--- start Data block ---
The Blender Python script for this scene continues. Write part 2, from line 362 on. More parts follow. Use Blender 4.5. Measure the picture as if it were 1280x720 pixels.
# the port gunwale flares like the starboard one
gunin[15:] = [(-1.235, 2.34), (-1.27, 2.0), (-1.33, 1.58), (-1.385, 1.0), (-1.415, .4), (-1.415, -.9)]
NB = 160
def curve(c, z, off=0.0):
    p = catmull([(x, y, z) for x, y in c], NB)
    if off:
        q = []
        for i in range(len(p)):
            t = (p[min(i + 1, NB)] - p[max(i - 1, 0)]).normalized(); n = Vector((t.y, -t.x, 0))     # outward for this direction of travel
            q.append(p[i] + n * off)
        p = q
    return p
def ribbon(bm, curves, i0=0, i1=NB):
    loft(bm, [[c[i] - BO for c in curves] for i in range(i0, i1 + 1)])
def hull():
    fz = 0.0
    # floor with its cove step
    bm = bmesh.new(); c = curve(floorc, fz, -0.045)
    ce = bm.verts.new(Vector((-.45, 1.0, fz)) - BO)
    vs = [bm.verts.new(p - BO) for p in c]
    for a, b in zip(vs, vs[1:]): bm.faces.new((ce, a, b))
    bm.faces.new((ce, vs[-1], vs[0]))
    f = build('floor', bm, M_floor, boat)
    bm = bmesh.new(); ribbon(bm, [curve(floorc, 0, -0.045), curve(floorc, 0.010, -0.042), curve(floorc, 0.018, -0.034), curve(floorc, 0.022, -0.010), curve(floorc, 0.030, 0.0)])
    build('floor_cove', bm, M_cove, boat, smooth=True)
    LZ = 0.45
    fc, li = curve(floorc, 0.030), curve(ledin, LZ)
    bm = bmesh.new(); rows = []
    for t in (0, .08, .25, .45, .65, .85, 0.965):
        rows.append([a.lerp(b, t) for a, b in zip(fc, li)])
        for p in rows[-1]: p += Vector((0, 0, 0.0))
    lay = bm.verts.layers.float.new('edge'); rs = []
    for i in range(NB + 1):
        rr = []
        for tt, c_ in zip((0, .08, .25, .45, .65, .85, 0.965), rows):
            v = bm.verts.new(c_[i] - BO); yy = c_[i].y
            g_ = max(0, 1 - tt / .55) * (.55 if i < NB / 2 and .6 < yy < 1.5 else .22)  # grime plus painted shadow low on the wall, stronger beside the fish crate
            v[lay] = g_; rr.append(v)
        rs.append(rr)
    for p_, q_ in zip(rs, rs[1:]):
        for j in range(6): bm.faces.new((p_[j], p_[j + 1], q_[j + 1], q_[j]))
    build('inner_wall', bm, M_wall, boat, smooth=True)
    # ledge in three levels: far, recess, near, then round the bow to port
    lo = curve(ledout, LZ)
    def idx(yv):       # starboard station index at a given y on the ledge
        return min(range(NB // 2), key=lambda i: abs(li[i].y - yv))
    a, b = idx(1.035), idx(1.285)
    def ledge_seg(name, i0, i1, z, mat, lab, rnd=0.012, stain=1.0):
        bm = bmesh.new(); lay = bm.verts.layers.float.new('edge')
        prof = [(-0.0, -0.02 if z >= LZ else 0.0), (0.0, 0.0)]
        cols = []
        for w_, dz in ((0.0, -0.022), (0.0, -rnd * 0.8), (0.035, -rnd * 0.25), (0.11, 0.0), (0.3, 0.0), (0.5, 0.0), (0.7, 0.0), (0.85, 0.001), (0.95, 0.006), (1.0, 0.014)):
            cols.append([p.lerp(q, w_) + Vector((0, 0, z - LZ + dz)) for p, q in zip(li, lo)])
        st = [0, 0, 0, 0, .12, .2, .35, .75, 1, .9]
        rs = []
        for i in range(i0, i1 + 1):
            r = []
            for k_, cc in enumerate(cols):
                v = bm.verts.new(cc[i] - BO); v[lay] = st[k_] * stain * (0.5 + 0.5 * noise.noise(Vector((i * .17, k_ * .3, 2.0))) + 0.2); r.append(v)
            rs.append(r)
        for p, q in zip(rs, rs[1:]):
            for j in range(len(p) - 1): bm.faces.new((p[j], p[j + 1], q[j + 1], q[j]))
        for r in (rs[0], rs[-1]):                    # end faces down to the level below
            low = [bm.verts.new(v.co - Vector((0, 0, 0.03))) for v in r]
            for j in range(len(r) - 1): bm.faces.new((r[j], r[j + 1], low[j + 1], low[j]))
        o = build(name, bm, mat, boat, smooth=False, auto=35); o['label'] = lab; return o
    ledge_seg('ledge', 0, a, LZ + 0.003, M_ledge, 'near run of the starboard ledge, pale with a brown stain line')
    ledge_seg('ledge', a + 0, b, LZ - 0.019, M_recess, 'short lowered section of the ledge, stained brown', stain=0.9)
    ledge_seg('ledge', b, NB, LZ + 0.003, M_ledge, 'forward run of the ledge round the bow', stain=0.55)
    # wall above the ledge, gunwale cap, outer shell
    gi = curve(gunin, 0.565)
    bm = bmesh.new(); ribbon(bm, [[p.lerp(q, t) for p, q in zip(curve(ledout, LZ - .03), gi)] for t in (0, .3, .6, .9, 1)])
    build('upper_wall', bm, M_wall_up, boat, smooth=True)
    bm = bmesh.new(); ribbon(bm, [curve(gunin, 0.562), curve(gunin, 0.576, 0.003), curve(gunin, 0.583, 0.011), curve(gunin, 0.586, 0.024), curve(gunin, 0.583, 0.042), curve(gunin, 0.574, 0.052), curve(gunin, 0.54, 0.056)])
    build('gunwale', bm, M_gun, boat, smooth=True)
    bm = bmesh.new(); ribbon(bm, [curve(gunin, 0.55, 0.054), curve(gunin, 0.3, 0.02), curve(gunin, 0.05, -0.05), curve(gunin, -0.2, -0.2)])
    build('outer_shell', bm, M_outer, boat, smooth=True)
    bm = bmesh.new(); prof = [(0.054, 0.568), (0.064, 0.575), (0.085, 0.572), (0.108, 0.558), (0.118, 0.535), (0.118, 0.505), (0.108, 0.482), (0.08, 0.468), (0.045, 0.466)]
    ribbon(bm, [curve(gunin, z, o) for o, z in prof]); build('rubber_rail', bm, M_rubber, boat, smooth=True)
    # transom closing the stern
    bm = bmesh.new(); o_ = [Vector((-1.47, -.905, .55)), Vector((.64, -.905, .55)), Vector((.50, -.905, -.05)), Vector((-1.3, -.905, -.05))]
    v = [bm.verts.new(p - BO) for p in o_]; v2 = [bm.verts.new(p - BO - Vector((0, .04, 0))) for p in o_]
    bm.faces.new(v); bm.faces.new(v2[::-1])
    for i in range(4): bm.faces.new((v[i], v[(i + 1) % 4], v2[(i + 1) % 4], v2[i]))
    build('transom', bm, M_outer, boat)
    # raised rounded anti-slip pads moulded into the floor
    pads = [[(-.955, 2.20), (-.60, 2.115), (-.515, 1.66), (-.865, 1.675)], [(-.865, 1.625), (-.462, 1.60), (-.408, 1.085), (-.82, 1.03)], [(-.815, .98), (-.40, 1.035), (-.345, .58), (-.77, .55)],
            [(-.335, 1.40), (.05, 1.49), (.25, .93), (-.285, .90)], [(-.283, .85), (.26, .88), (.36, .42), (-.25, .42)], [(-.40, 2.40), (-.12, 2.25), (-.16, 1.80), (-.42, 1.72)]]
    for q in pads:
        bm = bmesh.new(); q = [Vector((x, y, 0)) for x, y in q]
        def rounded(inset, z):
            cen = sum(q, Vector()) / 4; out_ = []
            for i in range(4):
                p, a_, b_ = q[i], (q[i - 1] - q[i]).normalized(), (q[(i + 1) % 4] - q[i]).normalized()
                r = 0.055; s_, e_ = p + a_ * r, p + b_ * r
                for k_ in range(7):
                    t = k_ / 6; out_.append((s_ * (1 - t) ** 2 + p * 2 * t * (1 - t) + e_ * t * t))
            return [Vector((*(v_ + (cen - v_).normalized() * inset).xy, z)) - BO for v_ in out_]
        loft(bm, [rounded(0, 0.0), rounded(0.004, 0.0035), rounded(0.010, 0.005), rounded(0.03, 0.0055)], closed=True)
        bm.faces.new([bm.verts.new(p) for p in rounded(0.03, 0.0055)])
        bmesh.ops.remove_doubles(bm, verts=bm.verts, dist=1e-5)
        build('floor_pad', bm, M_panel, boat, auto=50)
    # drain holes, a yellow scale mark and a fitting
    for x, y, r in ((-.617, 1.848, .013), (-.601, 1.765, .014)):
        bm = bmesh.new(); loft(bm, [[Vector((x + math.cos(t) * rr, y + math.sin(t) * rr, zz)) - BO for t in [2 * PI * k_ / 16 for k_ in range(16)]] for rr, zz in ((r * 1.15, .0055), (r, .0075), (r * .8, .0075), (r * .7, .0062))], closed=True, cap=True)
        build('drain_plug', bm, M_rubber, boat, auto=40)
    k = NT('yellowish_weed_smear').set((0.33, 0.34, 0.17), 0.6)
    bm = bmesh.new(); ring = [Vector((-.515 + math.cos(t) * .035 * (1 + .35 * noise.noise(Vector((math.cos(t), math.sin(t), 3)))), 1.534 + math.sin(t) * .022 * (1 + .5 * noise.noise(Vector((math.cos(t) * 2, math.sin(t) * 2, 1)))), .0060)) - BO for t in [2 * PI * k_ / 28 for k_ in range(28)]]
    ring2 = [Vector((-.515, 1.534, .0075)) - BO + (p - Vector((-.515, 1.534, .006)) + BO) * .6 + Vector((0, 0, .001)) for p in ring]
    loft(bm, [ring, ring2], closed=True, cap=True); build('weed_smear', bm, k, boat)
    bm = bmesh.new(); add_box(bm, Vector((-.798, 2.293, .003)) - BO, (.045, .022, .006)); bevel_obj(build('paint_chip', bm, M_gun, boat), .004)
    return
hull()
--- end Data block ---
Work required:
Gather each line of the listing containing the word "this" and show it.

Final answer:
The Blender Python script for this scene continues. Write part 2, from line 362 on. More parts follow. Use Blender 4.5. Measure the picture as if it were 1280x720 pixels.
            t = (p[min(i + 1, NB)] - p[max(i - 1, 0)]).normalized(); n = Vector((t.y, -t.x, 0))     # outward for this direction of travel